This rendering is pretty good, but it has some areas where improvement can be made - consult a photo of a room to see how subtle surface textures are - you can hardly see fabric or wood grain in a room photo, for instance:
Camera light - or whatever magic light ball floats in the center of the shot making ghoulish shadows: Bright glow against fireplace distracting. Need to make light more plausible by suggesting a dominant light direction - or is it a skylight opening over? Camera Light Bad!!!!!!!!!!!
ALso: chairs should all cast shadows to not float - light direction problem.
Composition excludes viewer: chair backs are barriers to engagement. No dynamic entrapment of the eye - the vision wanders... it is a space, but what is its story?

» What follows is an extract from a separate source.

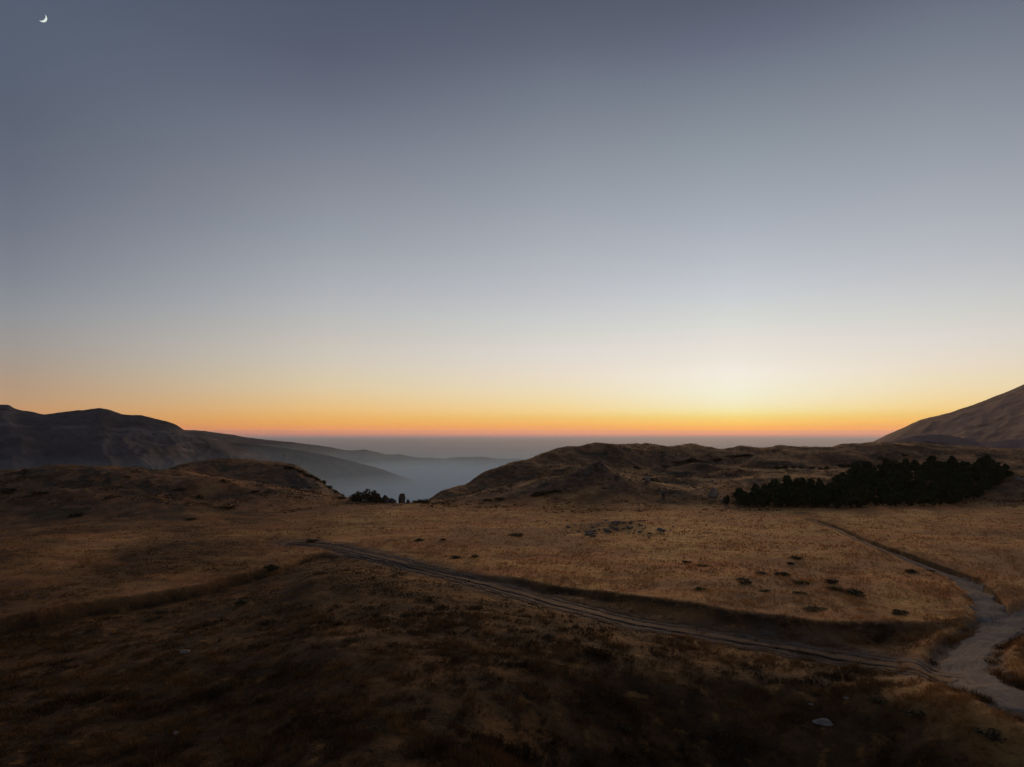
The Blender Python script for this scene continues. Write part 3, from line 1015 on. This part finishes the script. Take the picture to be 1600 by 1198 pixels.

Wide angle distorts chair backs: tilt-o chair like bad video game. Fake it: Pull chairs toward camera and use narrow camera angle.
Oversaturated: use Photoshop to reduce intensity - too yellow.
Gorpy rug: Orange? Ick. Call 911: taste police.
No fire: easy enough to put an alpha channel image of flames there since an empty cavern is entire room's focus. Like if Beckett wrote "Waiting For Santa," but no milk and cookies wait for him on the table.
Too much black - chair sides, say. More ambient light will soften this.
Textures generally too big by a scale factor of 3: except for stacked fireplace stone. Never rely on their exaggerated Lara Croft texture sizing.
I know that when images are posted, we are supposed to ignore composition issues, but the exact placement of image elements makes the shot. THEN you plan the lighting to shape the illustration, creating a captivating scene.
First your sox, THEN your shoes.
I played with it in Photoshop to mixed benefit.